Using Dynamic Slots Collision Tracking Tree Technique Towards An Efficient Tag Anti-collision Algorithm in RFID System

• Main Authors: Hsin-Mo Lin, 林欣模
• Other Authors: Chiu-Kuo Liang
• Format: Others
• Language: zh-TW
• Published: 2012
• Online Access: http://ndltd.ncl.edu.tw/handle/96124644690127745989

碩士 === 中華大學 === 資訊工程學系碩士在職專班 === 100 === RFID is a generic term for technologies which use RF waves to identify, track, or categorize any object. One of the research areas in RFID systems is a tag anti-collision protocol; how to reduce identification time with a given number of tags in the field of an RFID reader. There are two types of tag anti-collision protocols for RFID systems: tree based algorithms and slotted aloha based algorithms. Many anti-collision algorithms have been proposed in recent years, especially in tree based protocols. However, there still have challenges on enhancing the system throughput and stability due to the underlying technologies had faced different limitation in system performance when network density is high. Recently, a Bi-slotted Collision Tracking Tree Algorithm (BSCTTA), which is a tree based approach, was proposed and aiming to speedup tag identification in large scale RFID systems. The main idea of BSCTTA is to track a collision bit and response two slots depending on the collision bit.

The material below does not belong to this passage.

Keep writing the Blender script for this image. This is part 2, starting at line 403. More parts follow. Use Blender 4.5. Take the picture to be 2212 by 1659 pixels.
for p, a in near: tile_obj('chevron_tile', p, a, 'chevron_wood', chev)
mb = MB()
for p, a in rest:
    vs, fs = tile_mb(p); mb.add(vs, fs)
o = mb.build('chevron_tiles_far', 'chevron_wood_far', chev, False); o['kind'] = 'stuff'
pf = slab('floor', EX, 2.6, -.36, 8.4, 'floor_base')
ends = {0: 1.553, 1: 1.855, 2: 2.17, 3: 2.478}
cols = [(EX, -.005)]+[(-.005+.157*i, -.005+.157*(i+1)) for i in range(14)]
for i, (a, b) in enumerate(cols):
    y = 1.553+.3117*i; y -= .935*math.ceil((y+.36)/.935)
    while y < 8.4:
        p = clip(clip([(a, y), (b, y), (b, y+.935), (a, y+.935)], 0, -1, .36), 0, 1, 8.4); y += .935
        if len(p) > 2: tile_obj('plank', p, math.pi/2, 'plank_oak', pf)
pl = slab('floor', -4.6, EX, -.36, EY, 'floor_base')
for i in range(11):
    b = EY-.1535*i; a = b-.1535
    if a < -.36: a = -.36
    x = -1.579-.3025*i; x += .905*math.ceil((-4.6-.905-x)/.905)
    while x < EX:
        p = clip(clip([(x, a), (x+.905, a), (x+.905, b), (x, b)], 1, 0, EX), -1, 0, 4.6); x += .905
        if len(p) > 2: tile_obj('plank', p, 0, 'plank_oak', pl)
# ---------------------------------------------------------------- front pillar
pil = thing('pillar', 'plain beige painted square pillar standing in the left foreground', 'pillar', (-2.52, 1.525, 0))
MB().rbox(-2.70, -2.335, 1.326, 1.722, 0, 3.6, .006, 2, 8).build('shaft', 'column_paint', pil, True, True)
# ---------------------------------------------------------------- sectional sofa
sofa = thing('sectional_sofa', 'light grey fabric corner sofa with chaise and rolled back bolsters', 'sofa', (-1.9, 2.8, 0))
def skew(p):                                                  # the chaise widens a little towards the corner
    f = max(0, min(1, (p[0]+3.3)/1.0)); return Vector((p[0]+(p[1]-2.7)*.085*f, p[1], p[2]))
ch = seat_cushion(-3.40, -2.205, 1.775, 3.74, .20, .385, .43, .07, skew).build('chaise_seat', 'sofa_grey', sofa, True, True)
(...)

In general, tree based algorithms send two extend prefixes which attached ‘0’ and ‘1’ when collision occurs. Base on the characteristic, both prefix overhead and iteration overhead can be reduced by BSCTTA scheme using time-divided response depending on whether the collided bit is ‘0’ or ‘1’. In this paper, we proposed a dynamic slots collision tracking tree algorithm, called the DSCTTA scheme, to improve the performance of BSCTTA. Our proposed DSCTTA method can reduce iteration overhead efficiently by time-divided response depending on tracking consecutive collision bits, and therefore can reduce prefix overhead further. The simulation results show that our proposed technique provides better performance than BSCTTA. It is shown that the DSCTTA is effective in terms of increasing system throughput and minimizing identification delay.